Quand une personne est privée de liberté, fait observer M. Nshimirimana, c’est toute la famille qui en souffre. Il interpelle certains juges à faire un examen de conscience avant de prendre toute décision.
« Des fois, nos juges exagèrent dans leurs décisions. Imaginez-vous infliger à une personne une peine de plus de 100 ans alors qu’elle ne vivra même pas 80 ans. C’est le faire mourir vivante. Ses pensées et son comportement changent subitement et elle peut directement en mourir ».
Comme le chef de l’Etat, Jean Marie Nshimirimana déplore aussi le non-respect des délais de procédure pénale.
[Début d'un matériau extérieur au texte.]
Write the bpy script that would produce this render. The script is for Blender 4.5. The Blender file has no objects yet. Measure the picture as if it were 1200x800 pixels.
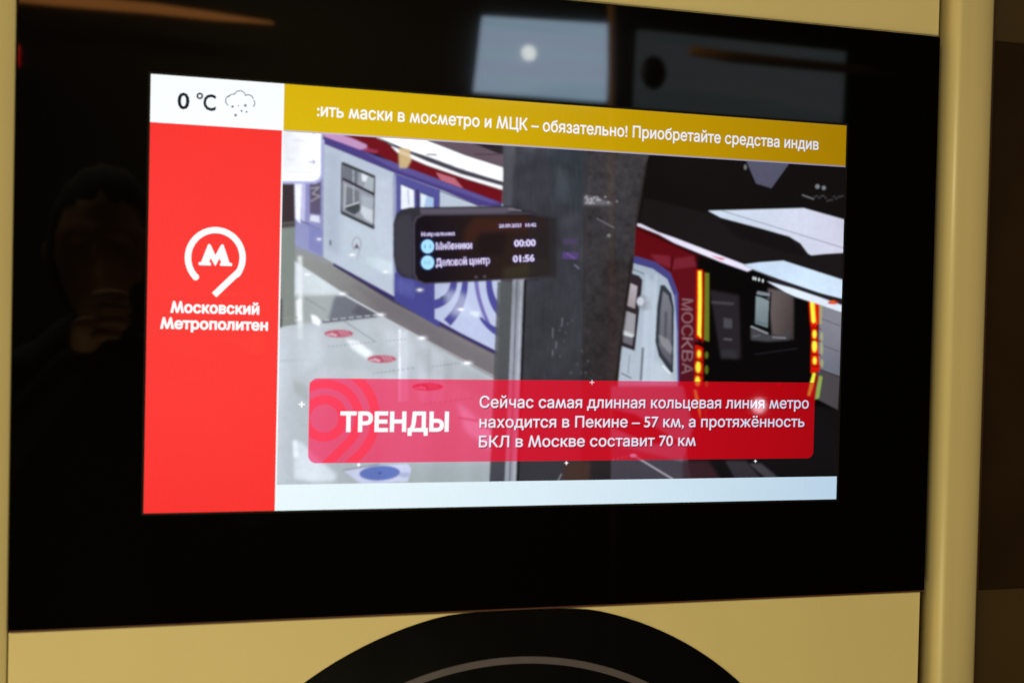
import bpy, bmesh, math, random
import numpy as np
from mathutils import Matrix, Vector
random.seed(4); rng = np.random.default_rng(4)

# ------------------------------------------------------------------ camera, world, lights, exposure
scene = bpy.context.scene
COL = scene.collection
ZC = 1.5                                   # height of the display's centre above the floor
FPX = 1370.286
CAM = (-0.26664366, -0.94530339, ZC - 0.01351718)
RC = [[0.9642447664976729, -0.02277821364742983, -0.2640325420566191],
      [0.01719860518851382, 0.9995776525064574, -0.023424871168259236],
      [0.2644546052944019, 0.01804631798212474, 0.9642292736408028]]
def w3(v): return Vector((v[0], v[2], -v[1]))
rx, dn, fw = w3(RC[0]), w3(RC[1]), w3(RC[2])
cd = bpy.data.cameras.new('camera'); cam = bpy.data.objects.new('camera', cd); COL.objects.link(cam)
m = Matrix.Identity(4)
for i in range(3):
    m[i][0] = rx[i]; m[i][1] = -dn[i]; m[i][2] = -fw[i]; m[i][3] = CAM[i]
cam.matrix_world = m
cd.sensor_width = 36; cd.lens = 36 * FPX / 1200
cd.clip_start = 0.01; cd.clip_end = 50
cd.dof.use_dof = True; cd.dof.focus_distance = 1.12; cd.dof.aperture_fstop = 5.6
scene.camera = cam

world = bpy.data.worlds.new('World'); scene.world = world; world.use_nodes = True
bg = world.node_tree.nodes['Background']
bg.inputs[0].default_value = (0.9, 0.75, 0.5, 1); bg.inputs[1].default_value = 0.006

def area(name, loc, target, sx, sy, power, color):
    l = bpy.data.lights.new(name, 'AREA'); l.shape = 'RECTANGLE'; l.size = sx; l.size_y = sy
    l.energy = power; l.color = color
    o = bpy.data.objects.new(name, l); COL.objects.link(o); o.location = loc
    o.rotation_euler = (Vector(target) - Vector(loc)).to_track_quat('-Z', 'Y').to_euler()
    return o
area('carriage_ceiling_light', (-0.75, -1.75, ZC + 1.2), (-0.1, 0, ZC), 1.2, 0.30, 28, (1.0, 0.885, 0.545))
area('low_fill_light', (-0.45, -0.85, ZC - 1.15), (-0.1, 0, ZC - 0.1), 1.2, 0.4, 8.8, (1.0, 0.905, 0.55))  # added low fill lamp that lifts the lower panel, standing in for bounce
area('door_fill_light', (1.0, -0.30, ZC), (0.6, 0, ZC), 0.1, 1.4, 0.30, (1.0, 0.55, 0.25))  # unseen warm lamp added so the door brightens towards the right
area('far_fill_light', (0.1, -1.6, ZC + 0.95), (0.3, -2.4, ZC - 0.2), 0.9, 0.2, 10, (1.0, 0.72, 0.4))  # extra unseen lamp added to light the mirrored handrails

scene.view_settings.view_transform = 'Standard'; scene.view_settings.look = 'None'
scene.view_settings.exposure = 0; scene.view_settings.gamma = 1

# ------------------------------------------------------------------ plane of the display: photo pixel -> metres on the wall
def back(px, py):
    d = rx * ((px - 600) / FPX) + dn * ((py - 400) / FPX) + fw
    s = (-0.0034 - CAM[1]) / d[1]
    return (CAM[0] + d[0] * s, CAM[2] + d[2] * s)
def opp(px, py, D):                        # a point D metres in front of the wall, seen mirrored in the glass
    d = rx * ((px - 600) / FPX) + dn * ((py - 400) / FPX) + fw
    s = (D - CAM[1]) / d[1]
    return Vector((CAM[0] + d[0] * s, -D, CAM[2] + d[2] * s))

def lin(c):
    return tuple(((v / 255) / 12.92 if v / 255 <= 0.04045 else ((v / 255 + 0.055) / 1.055) ** 2.4) for v in c)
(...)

D’où, épingle-t-il, des justiciables passent plus de six mois voire une année sans comparaître devant le juge. « De tels cas existent et ils sont nombreux », précise-t-il.
Il trouve que ceux-là devraient être mis en liberté tout en promettant de donner le rapport sur ces cas afin que leur situation soit analysée.
Créer des centres d’écoute et de rééducation
M. Nshimirimana a émis quelques recommandations aux uns et aux autres. Il encourage ainsi la création des centres d’écoute et de rééducation dans lesquels les personnes libérées doivent transiter pour y recevoir des conseils qui leur permettront une bonne réinsertion sociale dans la communauté.
« Ces centres permettraient à ces personnes libérées de rassurer la communauté qu’elles ne viennent pas commettre d’autres infractions mais qu’elles veulent plutôt une bonne cohabitation ».
Tout en saluant la libération des prisonniers sous contrainte par corps, il leur recommande de ne pas s’enorgueillir mais de s’engager plutôt à rembourser les dettes.
Même interpellation du côté de Vianney Ndayisaba. Il soutient le président de la République qui interdit à ceux qui sont accusés de détournement de réintégrer le secteur public ou privé. « Cela pourra servir de leçons à ceux qui gèrent les biens publics de le faire en bons pères de famille ».
Dans le cas contraire, fait observer M. Ndayisaba, ces personnes tenteraient aussi de détourner d’autres deniers publics. « Il faut à tout prix qu’elles remboursent pour que ces sommes servent au développement du pays », insiste-t-il.